Who will smack down all the lies?

Over the past few decades, America's "mainstream media" has been hornswoggled by one big falsehood after another

Published November 18, 2010 1:50AM (EST)

For most of two decades, Democrats have acted as if they actually believed what conservatives say about the allegedly liberal "mainstream" news media. Any day now, appropriately stringent and evenhanded news gathering and editorial standards will reappear as if by magic.

Reporters will no longer seek fame and fortune by feeding out of the hands of political operatives and impersonating fortunetellers on TV. They'll see themselves as public servants instead of media stars. Anonymous sources who peddle bogus information will be exposed. Fact will drive opinion rather than vice versa. Correspondents and commentators who traffic in falsehoods and imaginary conspiracies will be driven from the profession.

On that wondrous day, Americans will be offered reliable information rather than politicized infotainment and downright propaganda. Also, Clark Kent will be named editor of the Daily Planet. Flying pigs will colonize bald eagle nests along the Potomac. Fox News will be replaced by a channel peddling miracle weight loss pills and electronic gadgets for chasing off cockroaches.

In the real world, alas, things are trending the other way fast. With precious few exceptions, big-time journalism has literally become a subdivision of the entertainment industry. Cable TV networks in particular treat national politics as an ongoing melodrama whose protagonists -- Barack Obama, Nancy Pelosi, Sarah Palin -- are basically celebrities, symbolic figures to be loved or hated by millions according to how they are caricatured. Reality retreats as fantasy advances.

Conservatives lead the way. It's no small development that several presidential candidates -- Palin, Mike Huckabee, Newt Gingrich, etc. -- are now employed by Fox News. Nor that Palin's getting paid a million bucks an episode by TLC for what amount to half-hour campaign commercials. It's a fundamental change in the relationship between journalism and power.

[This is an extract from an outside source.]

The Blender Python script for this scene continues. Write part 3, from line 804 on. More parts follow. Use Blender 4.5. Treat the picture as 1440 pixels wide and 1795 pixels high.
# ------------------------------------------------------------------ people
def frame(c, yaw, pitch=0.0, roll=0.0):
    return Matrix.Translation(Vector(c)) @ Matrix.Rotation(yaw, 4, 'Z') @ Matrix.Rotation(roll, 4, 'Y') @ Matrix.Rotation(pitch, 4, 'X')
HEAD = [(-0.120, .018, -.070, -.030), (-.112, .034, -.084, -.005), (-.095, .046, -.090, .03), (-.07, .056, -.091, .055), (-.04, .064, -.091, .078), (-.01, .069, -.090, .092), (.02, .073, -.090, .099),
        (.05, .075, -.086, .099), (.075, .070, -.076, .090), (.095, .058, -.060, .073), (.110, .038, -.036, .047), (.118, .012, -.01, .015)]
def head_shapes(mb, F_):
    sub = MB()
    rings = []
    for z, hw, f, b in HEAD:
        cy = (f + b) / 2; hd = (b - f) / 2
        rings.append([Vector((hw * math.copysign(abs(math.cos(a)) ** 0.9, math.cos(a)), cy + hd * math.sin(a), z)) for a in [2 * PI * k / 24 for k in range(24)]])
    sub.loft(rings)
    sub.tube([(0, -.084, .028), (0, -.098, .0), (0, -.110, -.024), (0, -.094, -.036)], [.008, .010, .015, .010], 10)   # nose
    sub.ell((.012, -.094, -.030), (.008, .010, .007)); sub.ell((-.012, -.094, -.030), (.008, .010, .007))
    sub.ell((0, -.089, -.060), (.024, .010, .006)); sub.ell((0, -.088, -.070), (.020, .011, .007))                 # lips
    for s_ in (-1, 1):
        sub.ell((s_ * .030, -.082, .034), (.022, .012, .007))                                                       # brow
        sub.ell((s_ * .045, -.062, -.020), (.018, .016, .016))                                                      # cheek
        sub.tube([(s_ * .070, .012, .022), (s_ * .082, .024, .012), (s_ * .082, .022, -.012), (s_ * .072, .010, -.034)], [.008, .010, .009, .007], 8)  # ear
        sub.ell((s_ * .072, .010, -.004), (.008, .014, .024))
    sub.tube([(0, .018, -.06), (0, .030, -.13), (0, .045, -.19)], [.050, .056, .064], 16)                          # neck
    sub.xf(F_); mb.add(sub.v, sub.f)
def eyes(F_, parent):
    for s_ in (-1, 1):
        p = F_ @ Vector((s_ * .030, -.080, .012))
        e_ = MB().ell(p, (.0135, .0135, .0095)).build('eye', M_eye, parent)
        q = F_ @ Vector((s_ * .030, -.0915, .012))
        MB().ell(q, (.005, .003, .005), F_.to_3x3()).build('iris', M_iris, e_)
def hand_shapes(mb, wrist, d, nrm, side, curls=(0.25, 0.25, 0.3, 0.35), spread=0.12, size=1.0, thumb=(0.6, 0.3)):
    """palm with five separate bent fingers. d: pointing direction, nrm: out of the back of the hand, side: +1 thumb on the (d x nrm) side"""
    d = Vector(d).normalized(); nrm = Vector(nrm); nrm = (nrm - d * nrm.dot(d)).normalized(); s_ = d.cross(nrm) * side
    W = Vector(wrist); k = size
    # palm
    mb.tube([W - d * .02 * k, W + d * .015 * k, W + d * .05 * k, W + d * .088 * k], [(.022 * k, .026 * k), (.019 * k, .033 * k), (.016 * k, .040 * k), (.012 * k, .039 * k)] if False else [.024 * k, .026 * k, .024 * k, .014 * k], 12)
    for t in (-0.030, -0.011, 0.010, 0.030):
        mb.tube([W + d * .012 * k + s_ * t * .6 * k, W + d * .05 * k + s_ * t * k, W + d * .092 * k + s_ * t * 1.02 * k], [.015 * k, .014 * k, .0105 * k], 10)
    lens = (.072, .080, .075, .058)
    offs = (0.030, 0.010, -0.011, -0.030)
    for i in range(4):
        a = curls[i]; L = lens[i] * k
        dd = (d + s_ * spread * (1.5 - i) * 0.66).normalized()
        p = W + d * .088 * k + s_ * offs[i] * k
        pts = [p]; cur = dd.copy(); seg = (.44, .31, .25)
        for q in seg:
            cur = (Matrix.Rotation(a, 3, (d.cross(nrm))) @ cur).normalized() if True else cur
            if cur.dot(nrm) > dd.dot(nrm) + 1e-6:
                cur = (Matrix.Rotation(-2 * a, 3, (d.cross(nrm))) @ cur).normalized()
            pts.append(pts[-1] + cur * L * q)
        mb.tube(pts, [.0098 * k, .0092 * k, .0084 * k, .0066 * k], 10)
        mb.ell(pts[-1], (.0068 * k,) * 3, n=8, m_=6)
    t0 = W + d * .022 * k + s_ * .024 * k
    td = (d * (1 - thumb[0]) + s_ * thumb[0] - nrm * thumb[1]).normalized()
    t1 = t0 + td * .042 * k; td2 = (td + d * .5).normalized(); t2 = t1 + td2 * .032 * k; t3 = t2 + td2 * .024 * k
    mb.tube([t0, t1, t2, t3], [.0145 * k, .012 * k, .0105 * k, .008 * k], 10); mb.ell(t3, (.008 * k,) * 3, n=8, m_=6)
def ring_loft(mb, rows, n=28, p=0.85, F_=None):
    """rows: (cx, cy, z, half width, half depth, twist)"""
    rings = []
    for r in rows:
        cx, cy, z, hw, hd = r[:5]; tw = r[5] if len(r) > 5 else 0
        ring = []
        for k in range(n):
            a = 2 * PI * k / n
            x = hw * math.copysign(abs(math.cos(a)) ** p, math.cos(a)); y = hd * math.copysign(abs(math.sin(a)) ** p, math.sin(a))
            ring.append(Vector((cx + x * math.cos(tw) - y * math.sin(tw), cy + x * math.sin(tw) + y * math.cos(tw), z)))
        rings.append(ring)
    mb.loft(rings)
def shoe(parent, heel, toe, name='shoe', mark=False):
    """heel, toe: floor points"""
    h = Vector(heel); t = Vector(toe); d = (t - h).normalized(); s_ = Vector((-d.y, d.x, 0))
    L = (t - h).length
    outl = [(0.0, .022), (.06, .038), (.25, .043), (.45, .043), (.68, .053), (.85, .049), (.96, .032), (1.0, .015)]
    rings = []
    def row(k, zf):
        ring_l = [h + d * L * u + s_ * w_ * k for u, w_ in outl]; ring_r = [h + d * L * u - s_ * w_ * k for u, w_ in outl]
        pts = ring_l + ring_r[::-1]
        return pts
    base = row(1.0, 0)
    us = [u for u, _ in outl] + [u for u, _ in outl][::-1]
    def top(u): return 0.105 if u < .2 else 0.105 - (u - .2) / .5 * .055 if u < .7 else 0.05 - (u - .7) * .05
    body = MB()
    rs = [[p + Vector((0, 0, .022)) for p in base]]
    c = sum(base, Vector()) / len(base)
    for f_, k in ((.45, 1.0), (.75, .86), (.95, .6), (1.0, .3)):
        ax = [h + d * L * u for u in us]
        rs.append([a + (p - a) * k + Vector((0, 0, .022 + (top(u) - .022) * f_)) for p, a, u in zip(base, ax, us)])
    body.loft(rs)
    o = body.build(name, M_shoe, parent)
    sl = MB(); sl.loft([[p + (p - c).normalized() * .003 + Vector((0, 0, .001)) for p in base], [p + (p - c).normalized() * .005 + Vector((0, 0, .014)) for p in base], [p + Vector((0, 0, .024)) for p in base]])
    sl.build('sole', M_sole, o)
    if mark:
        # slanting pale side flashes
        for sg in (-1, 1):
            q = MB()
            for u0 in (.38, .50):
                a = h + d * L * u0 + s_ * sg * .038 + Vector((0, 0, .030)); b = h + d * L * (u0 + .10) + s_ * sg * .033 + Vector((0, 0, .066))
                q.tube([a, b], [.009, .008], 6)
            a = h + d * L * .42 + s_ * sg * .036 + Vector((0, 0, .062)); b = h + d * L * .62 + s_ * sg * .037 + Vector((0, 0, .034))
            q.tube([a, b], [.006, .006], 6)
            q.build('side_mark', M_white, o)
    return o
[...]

So is the GOP running Fox, or has Australian billionaire Rupert Murdoch become the unacknowledged boss of the Republican Party? Good question.

Meanwhile, the good old days aren't coming back. In a Washington Post column titled "Olbermann, O'Reilly and the Death of Real News," veteran ABC newsman Ted Koppel recalls the bygone era when "the American public used to gather before the electronic hearth every evening," as broadcasters like Walter Cronkite, Chet Huntley and David Brinkley, and Howard K. Smith "offered relatively unbiased accounts of information that their respective news organizations believed the public needed to know. The ritual permitted, and perhaps encouraged, shared perceptions and even the possibility of compromise among those who disagreed."

No longer. A historian might say it was more the shared ordeal of World War II that led Americans to value consensus, but that day is gone.

One can definitely take issue with the false equivalence Koppel draws between Olbermann and Fox luminaries. Compared to the conservative network's overt political activism, Olbermann's contributions to Democratic candidates, while improper, don't amount to much. Also, for all his grandiosity, MSNBC's resident blowhard doesn't actually make things up -- the most fundamental distinction in journalism.

A realist, Koppel is surely correct to say there's "not much of a chance that 21st-century journalism will be adapted to conform with the old rules." However, with all due respect -- and a viewer seeking international news apart from natural disasters and terror strikes is pretty much limited to BBC World News America, where Koppel's a contributing analyst -- his seemingly reflexive need to position himself as the mean between two extremes demonstrates precisely how "mainstream" thinking fails.

Sometimes, see, Goldilocks can't find the porridge that's just right. Sometimes, when two sources tell very different stories, the truth doesn't lie somewhere between them. Often, somebody's lying. Over the past couple of decades, moreover, America's vaunted mainstream media has found itself hornswoggled by one big falsehood after another.

Historian Rick Perlstein ("Nixonland") applied himself to one recent example: polls showing that most voters in the last congressional election believed President Obama had raised their taxes, although he'd cut them.

Led by Rush Limbaugh, "conservative commentators told them Barack Obama was a tax-mad lunatic. They lied. The mainstream media did not do their job and correct them. The White House was too polite -- 'civil,' just like Obama promised -- to say much. So people believed the lie. From this all else follows."

Some of this is Obama's weakness, his seeming need to enact the Goldilocks role. Drawing attention to falsehoods, it's feared, only spreads them. Confronting a faker like Limbaugh, people pretend, only empowers him. Perlstein argues that the failure also belongs to "mainstream media that acts as if anything [Limbaugh's] millions of followers believe is a priori deserving of respect as heartland folk wisdom."

"When one side breaks the social contract, and the other side makes a virtue of never calling them out on it," he observes, "the liar always wins. When it becomes 'uncivil' to call out liars, lying becomes free."

By succumbing to loser logic, Democrats continue to "mainstream" themselves right down the drain.